А я всегда подвозил ее в дом на Рязанском проспекте, где жили ее отец, мать и дочка. Там у них была двухкомнатная квартира, и трудно было себе представить совместную жизнь двух молодых богемных существ на этой территории. Но оказалось, что у Лугачевой есть еще одна «тайная» квартира на Вешняковской улице. Когда мы приехали туда, меня охватил ужас. Это была абсолютно пустая однокомнатная квартира, в углу которой лежал голый матрас, а весь пол был заставлен огромным количеством пустых бутылок, больше в комнате не было ничего.

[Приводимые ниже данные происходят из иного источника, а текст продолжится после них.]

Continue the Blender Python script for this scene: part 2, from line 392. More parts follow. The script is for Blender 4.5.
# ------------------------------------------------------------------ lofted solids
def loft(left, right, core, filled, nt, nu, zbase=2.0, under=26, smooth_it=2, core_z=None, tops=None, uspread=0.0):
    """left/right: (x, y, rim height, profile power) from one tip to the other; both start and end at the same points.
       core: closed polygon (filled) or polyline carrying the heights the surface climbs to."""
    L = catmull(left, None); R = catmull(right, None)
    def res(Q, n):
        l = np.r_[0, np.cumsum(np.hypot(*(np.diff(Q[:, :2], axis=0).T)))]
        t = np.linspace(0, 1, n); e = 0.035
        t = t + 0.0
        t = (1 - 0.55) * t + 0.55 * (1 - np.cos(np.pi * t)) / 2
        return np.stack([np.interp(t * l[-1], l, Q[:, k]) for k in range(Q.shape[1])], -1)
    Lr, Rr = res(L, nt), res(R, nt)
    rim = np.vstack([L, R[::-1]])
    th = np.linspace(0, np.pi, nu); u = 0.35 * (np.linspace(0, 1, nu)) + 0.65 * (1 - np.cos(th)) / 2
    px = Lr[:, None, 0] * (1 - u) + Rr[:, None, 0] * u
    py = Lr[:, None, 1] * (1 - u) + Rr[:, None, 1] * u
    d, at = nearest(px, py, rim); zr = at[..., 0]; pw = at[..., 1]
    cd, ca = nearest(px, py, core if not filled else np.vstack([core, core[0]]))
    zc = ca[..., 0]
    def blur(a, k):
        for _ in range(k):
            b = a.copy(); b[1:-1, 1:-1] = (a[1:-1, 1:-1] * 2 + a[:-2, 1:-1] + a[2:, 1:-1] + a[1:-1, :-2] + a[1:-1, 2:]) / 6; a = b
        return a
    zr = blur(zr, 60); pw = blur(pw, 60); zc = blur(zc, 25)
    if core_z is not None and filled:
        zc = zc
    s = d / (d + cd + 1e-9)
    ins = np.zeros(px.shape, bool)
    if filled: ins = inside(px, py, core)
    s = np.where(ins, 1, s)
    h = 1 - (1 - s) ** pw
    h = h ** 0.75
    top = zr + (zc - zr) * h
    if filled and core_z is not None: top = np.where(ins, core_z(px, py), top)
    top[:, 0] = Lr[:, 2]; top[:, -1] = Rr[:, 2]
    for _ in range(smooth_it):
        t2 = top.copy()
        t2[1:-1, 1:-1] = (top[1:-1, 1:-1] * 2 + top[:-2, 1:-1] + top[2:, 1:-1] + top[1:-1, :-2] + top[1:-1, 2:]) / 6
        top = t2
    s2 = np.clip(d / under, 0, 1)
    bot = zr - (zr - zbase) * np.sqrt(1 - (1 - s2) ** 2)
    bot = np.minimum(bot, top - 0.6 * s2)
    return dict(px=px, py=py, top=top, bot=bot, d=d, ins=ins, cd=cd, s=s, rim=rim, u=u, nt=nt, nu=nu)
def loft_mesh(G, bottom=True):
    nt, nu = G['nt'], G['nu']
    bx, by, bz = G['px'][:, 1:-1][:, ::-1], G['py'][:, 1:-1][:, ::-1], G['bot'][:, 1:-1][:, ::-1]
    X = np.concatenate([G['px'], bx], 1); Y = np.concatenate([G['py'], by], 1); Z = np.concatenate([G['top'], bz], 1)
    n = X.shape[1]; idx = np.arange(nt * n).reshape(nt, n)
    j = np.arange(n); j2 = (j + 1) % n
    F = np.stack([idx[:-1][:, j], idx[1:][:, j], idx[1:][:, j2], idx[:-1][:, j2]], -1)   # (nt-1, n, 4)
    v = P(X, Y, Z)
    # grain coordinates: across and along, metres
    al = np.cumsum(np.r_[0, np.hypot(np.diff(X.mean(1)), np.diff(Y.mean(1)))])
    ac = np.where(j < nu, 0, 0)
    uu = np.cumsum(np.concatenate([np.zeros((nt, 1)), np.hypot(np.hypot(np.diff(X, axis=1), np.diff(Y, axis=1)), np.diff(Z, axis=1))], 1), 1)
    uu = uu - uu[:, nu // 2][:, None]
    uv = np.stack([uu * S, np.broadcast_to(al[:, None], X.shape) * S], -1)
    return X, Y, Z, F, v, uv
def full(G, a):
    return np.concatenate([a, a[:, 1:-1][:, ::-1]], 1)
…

Я, как тебе известно, могу жить только в цивилизованном интерьере, поэтому, даже не спрашивая разрешения хозяйки, начал убирать. И, вынося на радость алкашам бутылки к мусоропроводу, решил их посчитать. Бутылок было 140. Пока девушка что-то готовила на кухне, в картонном ящике, который тоже подвергался выбросу, я нашел елочные игрушки. И чтобы как-то украсить убожество этого жилища, разложил на полу елочные игрушки, сделал из мишуры и шариков такую дорожку с елочкой в конце, поскольку дело было под Новый год. Лугачева вошла в комнату, неся поднос с закуской, увидела выложенную из блесток дорогу к елочке и спросила:

– Это что такое?

Я говорю:

– Это путь жизни Аллы Лугачевой.

Так я переселился в эту квартиру, и мы стали жить вмеcте.

А тут подступал Новый год. Мы его встретили тоже довольно интересно. Однажды Валентина Максимовна Ковалева, мой постоянный второй режиссер, сказала, что под Москвой, в Одинцово, открывается новый грузинский ресторан, она туда приглашена и приглашает меня. А я сказал, что приеду с девушкой, и поехал с Лугачевой. Хозяином ресторана оказался красавец грузин Торнике Копалеишвили. Сегодня Торнике – владелец лучших московских ресторанов «Пиросмани» и «Рыцарский зал», а в тот момент он только начинал свою блистательную карьеру, открывал первый частный ресторан в Москве, это было задолго до перестройки, в 70-е годы. То есть и Дербенев, который писал свою антисоветчину, и Зацепин, который у себя дома устроил частную студию звукозаписи, и Торнике, который открывал свой частный ресторан, – мы все жили так, как будто не было никакой Советской власти. Когда меня спрашивали, почему я так живу, я говорил: «Я не дам коммунистам испортить себе жизнь». Думаю, что это было их правилом тоже.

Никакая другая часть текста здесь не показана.